The arrows from each circle are channels from one node to the other, and they have numerical value or weight, just like each node. The overall sum of the products of each circle and its corresponding arrow (beginning from the input layer) determines the output of the last layer.

This is a forward propagation. A basic idea. The Neural network receives an input x and predicts an output y, by repeatedly multiplying the numerical value of each circle and its arrow, and then summing everything all up for the prediction at the output layer. The result at this layer (output) is then compared with the real result to get the error.

Non-linearity In Neural Networks

Non-linearity in neural networks refer to the fact that the output at any unit cannot be reproduced from a linear function of the input.

The dot product of the weight vector (arrow), and the input vector (circle) is a linear operation, and multiple equations or operations that multiply node by weight and sum it all up to produce the output value is still just a composition of linear operations, hereby making the whole system seem nothing short of a linear regression.

But a neural network is employed for its complexity and its ‘ability’ to find patterns and relations in non-linear context, yet the equations are all linear…

Enter Activation Function

Activation functions introduce a non-linear property to a neural network. They are applied to the dot product of the nodes and the weights.

Activation functions such as the Sigmoid function are the very source of non- linearity, which is basically what distinguishes the neural network from other linear transformations.

After a forward propagation — feeding the net some input features and getting the output, the resulting output or answer is evaluated. The aim is to compare if the predicted output is, and by what measure, similar to the actual output:

In image processing, does the neural network see a dog when you show it a man?

Evaluation of the predicted output against the expected output is achieved using a cost-function ( a metric that tells how good you’re doing ). Based on the feedback from the machine learning critic, the model realizes its ‘error’ and seeks redress by adjusting parameters to get as close as possible to the expected output, using the backpropagation algorithm.

Backpropagation, or backward propagation is an algorithm used to train a neural network through a chain rule. What it does is to minimize cost function by adjusting parameters.

Overfitting/Underfitting In Neural Networks

One of the most common problems gurus encounter while training neural networks is overfitting. It occurs primarily when there are too many parameters in a model, thereby contributing to the complexity of the model.

The aim is to reduce the complexity of the model by Regularization:

By randomly removing nodes or hidden layers, the model capacity reduces, hence reducing overfitting (Dropout).

Early stopping, another regularization technique involves training the model with an iterative method; when the difference between the train and test error becomes large, training stops early, ultimately stopping the iterative process. Early stopping helps us know how many iterations can be run before the model begins to overfit.

Data Augmentation

Increasing the size of the data (images) by augmenting it through flipping, scaling or rotation can also reduce overfitting.

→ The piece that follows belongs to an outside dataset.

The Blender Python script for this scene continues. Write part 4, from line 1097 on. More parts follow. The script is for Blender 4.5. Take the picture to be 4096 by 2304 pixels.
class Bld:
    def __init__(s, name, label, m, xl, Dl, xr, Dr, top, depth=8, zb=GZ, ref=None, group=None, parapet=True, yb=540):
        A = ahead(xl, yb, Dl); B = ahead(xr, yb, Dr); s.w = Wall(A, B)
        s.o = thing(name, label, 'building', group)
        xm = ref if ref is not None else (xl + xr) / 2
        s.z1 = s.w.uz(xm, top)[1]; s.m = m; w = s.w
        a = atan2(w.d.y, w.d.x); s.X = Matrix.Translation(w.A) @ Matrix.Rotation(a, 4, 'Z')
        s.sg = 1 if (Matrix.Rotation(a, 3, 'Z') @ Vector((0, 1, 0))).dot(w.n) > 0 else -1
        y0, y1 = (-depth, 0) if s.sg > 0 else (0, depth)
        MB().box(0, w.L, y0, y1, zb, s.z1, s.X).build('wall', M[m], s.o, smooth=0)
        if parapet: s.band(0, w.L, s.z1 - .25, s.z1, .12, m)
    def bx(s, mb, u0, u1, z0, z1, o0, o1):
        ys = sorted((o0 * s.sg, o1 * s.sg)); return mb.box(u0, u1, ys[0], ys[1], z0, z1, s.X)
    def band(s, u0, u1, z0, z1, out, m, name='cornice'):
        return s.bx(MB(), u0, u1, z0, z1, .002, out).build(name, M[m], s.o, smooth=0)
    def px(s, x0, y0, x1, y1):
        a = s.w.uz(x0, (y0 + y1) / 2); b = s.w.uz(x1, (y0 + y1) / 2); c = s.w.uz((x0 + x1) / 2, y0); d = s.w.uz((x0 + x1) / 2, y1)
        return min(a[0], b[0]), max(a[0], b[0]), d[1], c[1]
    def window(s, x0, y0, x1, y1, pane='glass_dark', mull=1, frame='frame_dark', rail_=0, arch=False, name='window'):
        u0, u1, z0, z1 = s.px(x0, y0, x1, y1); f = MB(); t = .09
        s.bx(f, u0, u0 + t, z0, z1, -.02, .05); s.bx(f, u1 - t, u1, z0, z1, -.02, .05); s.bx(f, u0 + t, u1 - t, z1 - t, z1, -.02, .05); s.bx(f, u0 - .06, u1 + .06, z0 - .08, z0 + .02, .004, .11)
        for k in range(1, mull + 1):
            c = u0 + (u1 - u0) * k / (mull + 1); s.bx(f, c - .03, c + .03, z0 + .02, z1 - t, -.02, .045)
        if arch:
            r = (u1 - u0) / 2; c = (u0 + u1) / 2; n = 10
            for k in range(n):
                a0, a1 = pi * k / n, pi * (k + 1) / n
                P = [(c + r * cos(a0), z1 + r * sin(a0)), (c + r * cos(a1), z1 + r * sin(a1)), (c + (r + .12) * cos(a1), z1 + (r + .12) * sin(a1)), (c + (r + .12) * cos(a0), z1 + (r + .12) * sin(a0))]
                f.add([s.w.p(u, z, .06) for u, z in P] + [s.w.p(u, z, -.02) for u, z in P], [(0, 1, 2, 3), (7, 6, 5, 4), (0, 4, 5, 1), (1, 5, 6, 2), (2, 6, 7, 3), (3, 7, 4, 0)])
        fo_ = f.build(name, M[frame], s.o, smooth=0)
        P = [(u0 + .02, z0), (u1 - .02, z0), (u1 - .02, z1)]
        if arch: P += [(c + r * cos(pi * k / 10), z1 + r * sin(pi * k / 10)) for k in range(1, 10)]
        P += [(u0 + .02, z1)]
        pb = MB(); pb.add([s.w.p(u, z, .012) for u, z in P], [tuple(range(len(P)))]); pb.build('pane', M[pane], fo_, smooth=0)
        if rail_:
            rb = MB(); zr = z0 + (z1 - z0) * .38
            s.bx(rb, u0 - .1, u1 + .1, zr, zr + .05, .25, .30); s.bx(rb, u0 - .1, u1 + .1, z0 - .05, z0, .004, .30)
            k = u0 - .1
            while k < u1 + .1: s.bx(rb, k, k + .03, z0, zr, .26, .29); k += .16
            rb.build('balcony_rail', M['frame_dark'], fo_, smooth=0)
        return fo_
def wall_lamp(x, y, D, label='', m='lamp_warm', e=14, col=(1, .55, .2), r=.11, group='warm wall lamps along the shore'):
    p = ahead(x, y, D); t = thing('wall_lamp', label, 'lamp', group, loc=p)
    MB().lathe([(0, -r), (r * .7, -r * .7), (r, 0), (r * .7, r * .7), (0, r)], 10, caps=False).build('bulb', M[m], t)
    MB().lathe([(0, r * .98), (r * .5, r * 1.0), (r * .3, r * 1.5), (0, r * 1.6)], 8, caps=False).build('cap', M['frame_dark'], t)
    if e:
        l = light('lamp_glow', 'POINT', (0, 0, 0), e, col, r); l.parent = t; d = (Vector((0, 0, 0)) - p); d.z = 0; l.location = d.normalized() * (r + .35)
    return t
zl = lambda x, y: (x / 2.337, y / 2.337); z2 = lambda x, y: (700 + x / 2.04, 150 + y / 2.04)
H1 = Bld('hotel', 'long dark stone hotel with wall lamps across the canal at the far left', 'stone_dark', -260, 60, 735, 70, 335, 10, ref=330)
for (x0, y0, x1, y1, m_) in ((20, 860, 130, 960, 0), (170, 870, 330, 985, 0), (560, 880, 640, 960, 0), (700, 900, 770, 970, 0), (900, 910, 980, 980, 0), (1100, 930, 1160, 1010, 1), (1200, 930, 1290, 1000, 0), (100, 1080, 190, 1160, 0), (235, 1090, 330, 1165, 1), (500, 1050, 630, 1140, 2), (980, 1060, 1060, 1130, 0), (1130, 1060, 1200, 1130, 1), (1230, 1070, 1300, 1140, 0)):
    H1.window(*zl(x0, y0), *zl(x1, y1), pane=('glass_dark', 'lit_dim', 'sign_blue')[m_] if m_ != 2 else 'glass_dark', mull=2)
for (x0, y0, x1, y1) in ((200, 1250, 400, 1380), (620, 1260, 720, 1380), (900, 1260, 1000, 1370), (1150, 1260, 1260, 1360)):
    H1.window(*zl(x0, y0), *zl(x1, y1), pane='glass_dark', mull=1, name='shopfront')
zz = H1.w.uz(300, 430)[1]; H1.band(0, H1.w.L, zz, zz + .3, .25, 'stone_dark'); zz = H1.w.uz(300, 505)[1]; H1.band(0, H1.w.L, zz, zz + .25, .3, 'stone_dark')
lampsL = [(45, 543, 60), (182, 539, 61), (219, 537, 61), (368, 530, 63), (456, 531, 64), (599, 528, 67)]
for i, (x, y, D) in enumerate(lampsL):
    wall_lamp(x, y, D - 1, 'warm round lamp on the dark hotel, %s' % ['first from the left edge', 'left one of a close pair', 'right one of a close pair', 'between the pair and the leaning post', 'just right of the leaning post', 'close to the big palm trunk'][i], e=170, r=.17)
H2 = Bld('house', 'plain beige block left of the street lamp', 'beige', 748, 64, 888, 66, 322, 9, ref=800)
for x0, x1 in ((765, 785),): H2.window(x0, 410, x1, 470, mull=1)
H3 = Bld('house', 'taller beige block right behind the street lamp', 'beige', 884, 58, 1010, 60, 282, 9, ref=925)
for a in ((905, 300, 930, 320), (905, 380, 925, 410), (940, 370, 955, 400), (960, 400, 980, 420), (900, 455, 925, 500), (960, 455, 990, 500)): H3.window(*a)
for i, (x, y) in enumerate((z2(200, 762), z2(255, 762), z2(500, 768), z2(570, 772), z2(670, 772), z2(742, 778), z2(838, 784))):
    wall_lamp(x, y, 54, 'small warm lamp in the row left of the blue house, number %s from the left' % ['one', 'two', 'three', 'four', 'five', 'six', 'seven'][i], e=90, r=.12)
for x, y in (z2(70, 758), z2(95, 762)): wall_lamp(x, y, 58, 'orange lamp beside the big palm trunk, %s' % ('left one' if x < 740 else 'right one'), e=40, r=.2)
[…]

Underfitting occurs when the model is not complex enough. Increase in model capacity by adding more neurons and more hidden layers will address underfitting.

Conclusion

Week 8 was all about the fresh neural network, different from all the ‘cheap’ graphs we were used to. The discussion spanned across the definition of a neural network to the many applications of it, like speech/character recognition, language generation, text classification and so on.

I bet it would be a wonderful experience working long-term on this in the future.